YOUR OBJECTIVE. Your task is to repeat all of the material exactly.

RECORDS PROVIDED.
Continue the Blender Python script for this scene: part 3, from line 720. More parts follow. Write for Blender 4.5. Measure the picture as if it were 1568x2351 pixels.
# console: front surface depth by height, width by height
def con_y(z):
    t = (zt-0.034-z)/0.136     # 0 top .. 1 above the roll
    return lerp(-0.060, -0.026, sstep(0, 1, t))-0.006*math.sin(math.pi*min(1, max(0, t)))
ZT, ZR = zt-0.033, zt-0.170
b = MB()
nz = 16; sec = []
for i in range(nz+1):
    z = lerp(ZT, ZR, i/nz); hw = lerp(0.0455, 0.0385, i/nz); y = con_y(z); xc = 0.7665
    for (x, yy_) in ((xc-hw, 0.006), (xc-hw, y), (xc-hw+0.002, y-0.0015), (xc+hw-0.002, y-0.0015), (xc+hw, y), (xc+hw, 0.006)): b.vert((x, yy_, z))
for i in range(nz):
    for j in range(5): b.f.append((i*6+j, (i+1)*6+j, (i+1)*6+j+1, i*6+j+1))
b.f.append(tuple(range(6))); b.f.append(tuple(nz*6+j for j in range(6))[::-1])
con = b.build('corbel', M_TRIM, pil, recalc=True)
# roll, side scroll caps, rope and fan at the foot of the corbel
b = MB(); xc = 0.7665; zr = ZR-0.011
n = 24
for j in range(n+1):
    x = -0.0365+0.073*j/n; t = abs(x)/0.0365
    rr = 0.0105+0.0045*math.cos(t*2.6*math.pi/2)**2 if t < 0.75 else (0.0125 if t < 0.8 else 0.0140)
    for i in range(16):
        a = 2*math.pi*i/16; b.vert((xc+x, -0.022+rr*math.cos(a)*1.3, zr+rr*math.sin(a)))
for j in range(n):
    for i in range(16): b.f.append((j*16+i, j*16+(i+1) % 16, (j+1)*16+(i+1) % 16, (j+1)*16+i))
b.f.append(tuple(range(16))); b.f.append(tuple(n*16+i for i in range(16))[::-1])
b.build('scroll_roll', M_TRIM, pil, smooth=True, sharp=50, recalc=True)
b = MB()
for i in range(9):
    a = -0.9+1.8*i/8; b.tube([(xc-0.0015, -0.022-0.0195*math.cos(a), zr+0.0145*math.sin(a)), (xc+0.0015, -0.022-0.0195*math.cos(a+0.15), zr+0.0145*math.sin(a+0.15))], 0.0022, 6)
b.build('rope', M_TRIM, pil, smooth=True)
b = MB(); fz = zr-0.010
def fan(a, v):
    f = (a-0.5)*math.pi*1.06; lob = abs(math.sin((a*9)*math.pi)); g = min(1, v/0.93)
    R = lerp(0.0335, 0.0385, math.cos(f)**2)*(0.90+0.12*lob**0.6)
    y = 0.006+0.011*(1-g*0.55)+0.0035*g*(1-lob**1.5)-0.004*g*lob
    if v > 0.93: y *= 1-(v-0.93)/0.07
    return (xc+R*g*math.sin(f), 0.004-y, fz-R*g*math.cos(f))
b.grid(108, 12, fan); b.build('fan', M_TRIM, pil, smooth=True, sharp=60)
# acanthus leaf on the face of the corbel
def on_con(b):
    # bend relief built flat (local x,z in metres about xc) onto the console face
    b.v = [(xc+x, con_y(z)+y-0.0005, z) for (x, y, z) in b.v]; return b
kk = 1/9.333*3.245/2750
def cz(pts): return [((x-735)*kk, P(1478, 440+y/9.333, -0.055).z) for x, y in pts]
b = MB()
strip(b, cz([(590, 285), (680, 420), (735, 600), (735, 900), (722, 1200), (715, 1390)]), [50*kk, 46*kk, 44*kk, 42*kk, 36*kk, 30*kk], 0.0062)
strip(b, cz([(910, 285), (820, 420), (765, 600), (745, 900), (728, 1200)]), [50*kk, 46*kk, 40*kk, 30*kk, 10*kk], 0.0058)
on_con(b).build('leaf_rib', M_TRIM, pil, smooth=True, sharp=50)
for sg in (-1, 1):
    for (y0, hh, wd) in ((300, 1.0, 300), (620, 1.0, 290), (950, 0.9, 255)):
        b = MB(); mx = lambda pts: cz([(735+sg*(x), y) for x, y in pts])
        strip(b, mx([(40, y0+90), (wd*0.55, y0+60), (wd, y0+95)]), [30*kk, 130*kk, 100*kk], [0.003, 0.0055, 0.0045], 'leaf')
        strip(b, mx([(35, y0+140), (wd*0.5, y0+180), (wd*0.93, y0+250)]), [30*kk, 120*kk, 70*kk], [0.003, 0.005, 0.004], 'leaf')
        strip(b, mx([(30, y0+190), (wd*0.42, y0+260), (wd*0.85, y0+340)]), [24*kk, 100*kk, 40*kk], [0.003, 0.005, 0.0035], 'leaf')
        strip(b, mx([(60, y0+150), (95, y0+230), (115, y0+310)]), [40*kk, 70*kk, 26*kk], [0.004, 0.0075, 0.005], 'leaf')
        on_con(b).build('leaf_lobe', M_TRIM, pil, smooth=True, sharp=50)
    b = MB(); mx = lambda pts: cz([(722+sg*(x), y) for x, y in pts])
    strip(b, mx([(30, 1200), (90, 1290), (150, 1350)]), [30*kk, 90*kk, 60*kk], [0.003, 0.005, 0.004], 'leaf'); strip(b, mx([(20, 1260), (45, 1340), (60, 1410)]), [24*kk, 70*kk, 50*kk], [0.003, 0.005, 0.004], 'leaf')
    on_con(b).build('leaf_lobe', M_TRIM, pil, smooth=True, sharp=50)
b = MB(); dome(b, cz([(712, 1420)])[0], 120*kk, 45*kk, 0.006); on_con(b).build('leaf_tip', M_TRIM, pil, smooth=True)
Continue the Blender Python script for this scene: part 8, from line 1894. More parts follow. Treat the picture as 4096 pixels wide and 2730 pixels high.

RESPONSE TO THE EXERCISE.
Continue the Blender Python script for this scene: part 3, from line 720. More parts follow. Write for Blender 4.5. Measure the picture as if it were 1568x2351 pixels.
# console: front surface depth by height, width by height
def con_y(z):
    t = (zt-0.034-z)/0.136     # 0 top .. 1 above the roll
    return lerp(-0.060, -0.026, sstep(0, 1, t))-0.006*math.sin(math.pi*min(1, max(0, t)))
ZT, ZR = zt-0.033, zt-0.170
b = MB()
nz = 16; sec = []
for i in range(nz+1):
    z = lerp(ZT, ZR, i/nz); hw = lerp(0.0455, 0.0385, i/nz); y = con_y(z); xc = 0.7665
    for (x, yy_) in ((xc-hw, 0.006), (xc-hw, y), (xc-hw+0.002, y-0.0015), (xc+hw-0.002, y-0.0015), (xc+hw, y), (xc+hw, 0.006)): b.vert((x, yy_, z))
for i in range(nz):
    for j in range(5): b.f.append((i*6+j, (i+1)*6+j, (i+1)*6+j+1, i*6+j+1))
b.f.append(tuple(range(6))); b.f.append(tuple(nz*6+j for j in range(6))[::-1])
con = b.build('corbel', M_TRIM, pil, recalc=True)
# roll, side scroll caps, rope and fan at the foot of the corbel
b = MB(); xc = 0.7665; zr = ZR-0.011
n = 24
for j in range(n+1):
    x = -0.0365+0.073*j/n; t = abs(x)/0.0365
    rr = 0.0105+0.0045*math.cos(t*2.6*math.pi/2)**2 if t < 0.75 else (0.0125 if t < 0.8 else 0.0140)
    for i in range(16):
        a = 2*math.pi*i/16; b.vert((xc+x, -0.022+rr*math.cos(a)*1.3, zr+rr*math.sin(a)))
for j in range(n):
    for i in range(16): b.f.append((j*16+i, j*16+(i+1) % 16, (j+1)*16+(i+1) % 16, (j+1)*16+i))
b.f.append(tuple(range(16))); b.f.append(tuple(n*16+i for i in range(16))[::-1])
b.build('scroll_roll', M_TRIM, pil, smooth=True, sharp=50, recalc=True)
b = MB()
for i in range(9):
    a = -0.9+1.8*i/8; b.tube([(xc-0.0015, -0.022-0.0195*math.cos(a), zr+0.0145*math.sin(a)), (xc+0.0015, -0.022-0.0195*math.cos(a+0.15), zr+0.0145*math.sin(a+0.15))], 0.0022, 6)
b.build('rope', M_TRIM, pil, smooth=True)
b = MB(); fz = zr-0.010
def fan(a, v):
    f = (a-0.5)*math.pi*1.06; lob = abs(math.sin((a*9)*math.pi)); g = min(1, v/0.93)
    R = lerp(0.0335, 0.0385, math.cos(f)**2)*(0.90+0.12*lob**0.6)
    y = 0.006+0.011*(1-g*0.55)+0.0035*g*(1-lob**1.5)-0.004*g*lob
    if v > 0.93: y *= 1-(v-0.93)/0.07
    return (xc+R*g*math.sin(f), 0.004-y, fz-R*g*math.cos(f))
b.grid(108, 12, fan); b.build('fan', M_TRIM, pil, smooth=True, sharp=60)
# acanthus leaf on the face of the corbel
def on_con(b):
    # bend relief built flat (local x,z in metres about xc) onto the console face
    b.v = [(xc+x, con_y(z)+y-0.0005, z) for (x, y, z) in b.v]; return b
kk = 1/9.333*3.245/2750
def cz(pts): return [((x-735)*kk, P(1478, 440+y/9.333, -0.055).z) for x, y in pts]
b = MB()
strip(b, cz([(590, 285), (680, 420), (735, 600), (735, 900), (722, 1200), (715, 1390)]), [50*kk, 46*kk, 44*kk, 42*kk, 36*kk, 30*kk], 0.0062)
strip(b, cz([(910, 285), (820, 420), (765, 600), (745, 900), (728, 1200)]), [50*kk, 46*kk, 40*kk, 30*kk, 10*kk], 0.0058)
on_con(b).build('leaf_rib', M_TRIM, pil, smooth=True, sharp=50)
for sg in (-1, 1):
    for (y0, hh, wd) in ((300, 1.0, 300), (620, 1.0, 290), (950, 0.9, 255)):
        b = MB(); mx = lambda pts: cz([(735+sg*(x), y) for x, y in pts])
        strip(b, mx([(40, y0+90), (wd*0.55, y0+60), (wd, y0+95)]), [30*kk, 130*kk, 100*kk], [0.003, 0.0055, 0.0045], 'leaf')
        strip(b, mx([(35, y0+140), (wd*0.5, y0+180), (wd*0.93, y0+250)]), [30*kk, 120*kk, 70*kk], [0.003, 0.005, 0.004], 'leaf')
        strip(b, mx([(30, y0+190), (wd*0.42, y0+260), (wd*0.85, y0+340)]), [24*kk, 100*kk, 40*kk], [0.003, 0.005, 0.0035], 'leaf')
        strip(b, mx([(60, y0+150), (95, y0+230), (115, y0+310)]), [40*kk, 70*kk, 26*kk], [0.004, 0.0075, 0.005], 'leaf')
        on_con(b).build('leaf_lobe', M_TRIM, pil, smooth=True, sharp=50)
    b = MB(); mx = lambda pts: cz([(722+sg*(x), y) for x, y in pts])
    strip(b, mx([(30, 1200), (90, 1290), (150, 1350)]), [30*kk, 90*kk, 60*kk], [0.003, 0.005, 0.004], 'leaf'); strip(b, mx([(20, 1260), (45, 1340), (60, 1410)]), [24*kk, 70*kk, 50*kk], [0.003, 0.005, 0.004], 'leaf')
    on_con(b).build('leaf_lobe', M_TRIM, pil, smooth=True, sharp=50)
b = MB(); dome(b, cz([(712, 1420)])[0], 120*kk, 45*kk, 0.006); on_con(b).build('leaf_tip', M_TRIM, pil, smooth=True)
Continue the Blender Python script for this scene: part 8, from line 1894. More parts follow. Treat the picture as 4096 pixels wide and 2730 pixels high.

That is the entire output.